Pasic then decided to warn the Austrians.  Like the recall order, this was basically an effort to cover himself and the Serbian government, giving them a measure of deniability.  But it was a very vague and empty warning.  Jovan Jovanovic, the Serbian Minister in Vienna, simply said to Dr. Leon von Bilinski, the Austrian Minister of Finance, that Ferdinand should not go to Sarajevo because, “some young Serb might put a live rather than a blank cartridge in his gun and fire it.”  The implied warning was missed or ignored, and no further warnings were given.

Archduke Ferdinand and his wife Sophie were murdered in Sarajevo, and the event was used to trigger the armed conflict that had been brewing for some time, that had in fact already been occurring in some areas.  It was just the excuse that was needed.  And it was delivered to the leaders of these countries through the hands of a young, idealistic man who believed he was fighting for his people, and was willing to die for that effort.
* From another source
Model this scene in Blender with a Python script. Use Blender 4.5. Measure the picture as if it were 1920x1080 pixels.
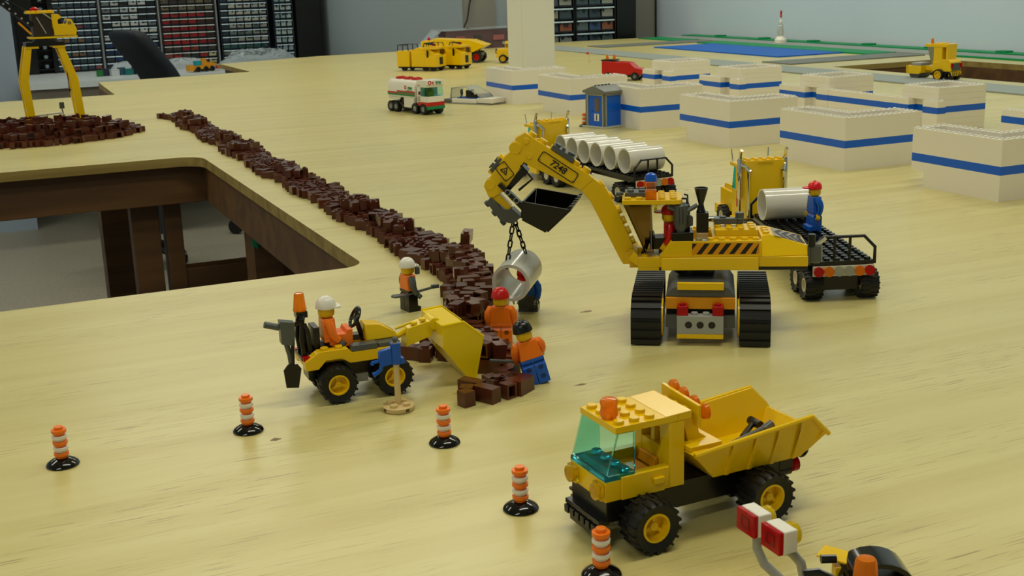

It can be easy, looking back, to speculate that the Black Hand, the Young Bosnia group, any of these secret societies, may have been manipulated and used in order to create desired events, to create the necessary trigger.  After all, this has occurred repeatedly throughout history.  There are enough examples to keep me busy writing history lessons for some time.  But, speculation aside, it is known that members of the Serbian military, and government knew of the assassination plan, and in fact, assisted in various ways to ensure that at least one of the seven assassins would succeed.  And for me, that is the most important lesson to be learned from this piece of history.